Bisnis.com, JAKARTA - Dewan Perwakilan Rakyat (DPR) mengingatkan agar kementerian seharusnya membuat kajian terlebih dahulu sebelum menerapkan regulasi, sebagaimana kewajiban importir untuk menanam bawang putih 5% dari alokasi impor sebagaimana ditegaskan dalam Peraturan Menteri Pertanian (Permentan) Nomor 16 Tahun 2016.
Wakil Ketua Komisi IV DPR RI Daniel Johan mengatakan Kementerian Pertanian (Kementan) diminta untuk melakukan koordinasi lebih intensif dan melakukan kajian yang mendalam, terkait kebijakan itu. Pasalnya, niat baik untuk meningkatkan produksi bisa menjadi sia-sia, jika tanpa disertai dengan kajian yang komprehensif dan melibatkan semua pemangku kepentingan.
Menurutnya, koordinasi yang berjalan baik, sinkronisasi data yang mumpuni antar instansi, serta sosialisasi yang cukup tentang peraturan juga menjadi faktor lain yang harus diperhitungkan pemerintah.
“Kebijakan tidak bisa diambil secara dadakan. Tiap kebijakan harus ada sosialisasi dulu. Di suruh menanam [itu harus dikaji] cocok enggak, dan lahan, air serta yang mengolahnya ada enggak? Selama itu ada itu bagus. Itu mendorong lebih swasembada. Tapi saya enggak tahu, kementerian sudah membuat kajian atau belum,” kata Daniel Johan kepada wartawan, Rabu (31/1).
Senada dengan Daniel, Anggota Komisi IV, Firman Soebagyo menuturkan komoditas bawang putih sudah lama mengalam defisit. Peraturan Menteri Pertanian (Permentan) Nomor 16 Tahun 2016 tentang Rekomendasi Impor Produk Hortikultura (RIPH) yang mewajibkan importir menanam, memang diniatkan agar Indonesia tidak terus-terusan menjadi sasaran pasar semata.
“Namun, bawang putih tidak bisa ditanama seperti bawang merah, kalau bawang merah menggunakan lahan yang sifatnya tidak spesifik. Bawang putih harus spesifik. Tentunya, harus juga dilakukan riset kira-kira lahan-lahan di mana saja yang memiliki suhu tertentu bisa di tanami bawang putih,” ucapnya.

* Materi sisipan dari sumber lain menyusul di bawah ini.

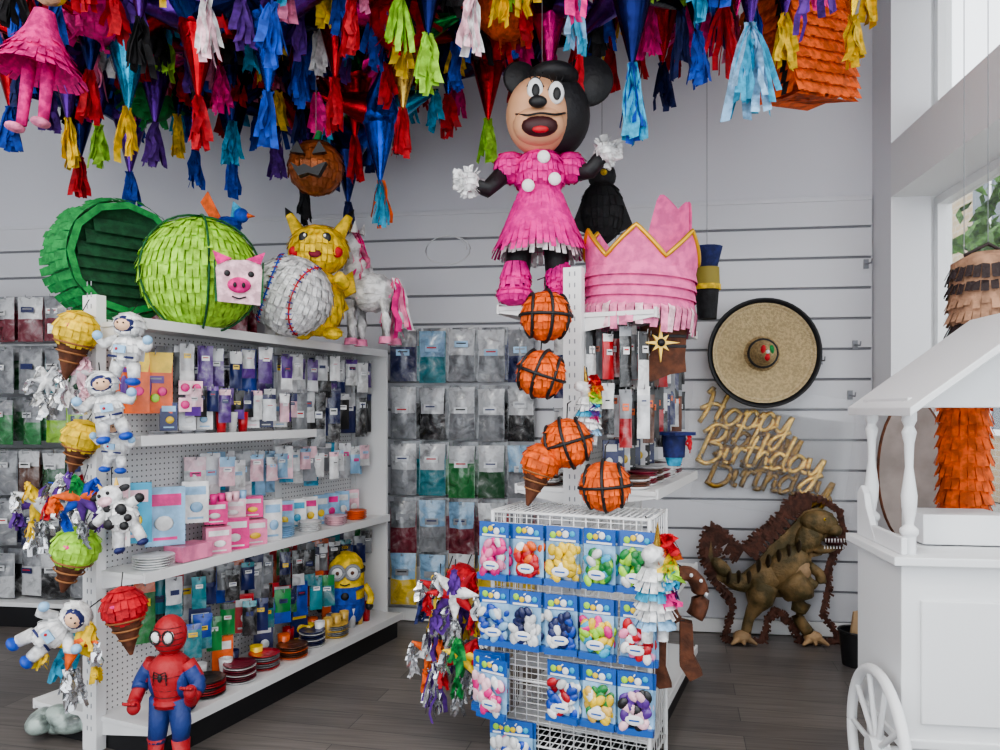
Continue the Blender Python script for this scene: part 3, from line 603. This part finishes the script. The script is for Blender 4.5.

Menurutnya, jika hal seperti ini terus dibiarkan, akan terjadi saling sandera antara pemerintah dengan importir dan pedagang bawang putih. Ujungnya akan terjadi kekosongan pasokan di pasar. “Kita masih butuh impor. Mau dari mana kalau tidak impor,” ujarnya.
Anggota Komisi IV lainnya, Ono Surono menilai wajar jika Kementan memproteksi petani di Indonesia terkait produk pertanian apapun, termasuk bawang putih. Menurutnya, ranah kementan memang bicara bagaimana meningkatkan produksi dan tidak melulu mengandalkan impor.
Tapi, terkait dengan ancaman kelangkaan, dia menilai, saat ini perlu koordinasi yang lebih mendalam antara Kementrian Pertanian, Kementerian Perdagangan, Importir dan petani. “Ada hal-hal yang harus dipertegas agar kelangkaan bawang putih bisa teratasi, tetapi program kedaulatan pangan bisa berjalan,” kata Ono.
Seperti diberitakan sebelumnya, komoditas bawang putih tahun ini terancam kembali langka. Pasalnya, komoditas yang 95% pasokannya tergantung pada impor ini, perlahan berkurang pasokannya seiring dengan keengganan importir mengimpor dari negara produsen.
Hingga 25 Januari 2018, Kementerian Perdagangan menyatakan belum ada izin impor bawang putih yang yang dikeluarkan untuk tahun ini. “Belum ada impor bawah putih untuk tahun 2018 ini. Saya belum ada menandatangani RIPH bawang putih,” tegas Dirjen Perdagangan Luar Negeri Kementerian Perdagangan Oke Nurwan.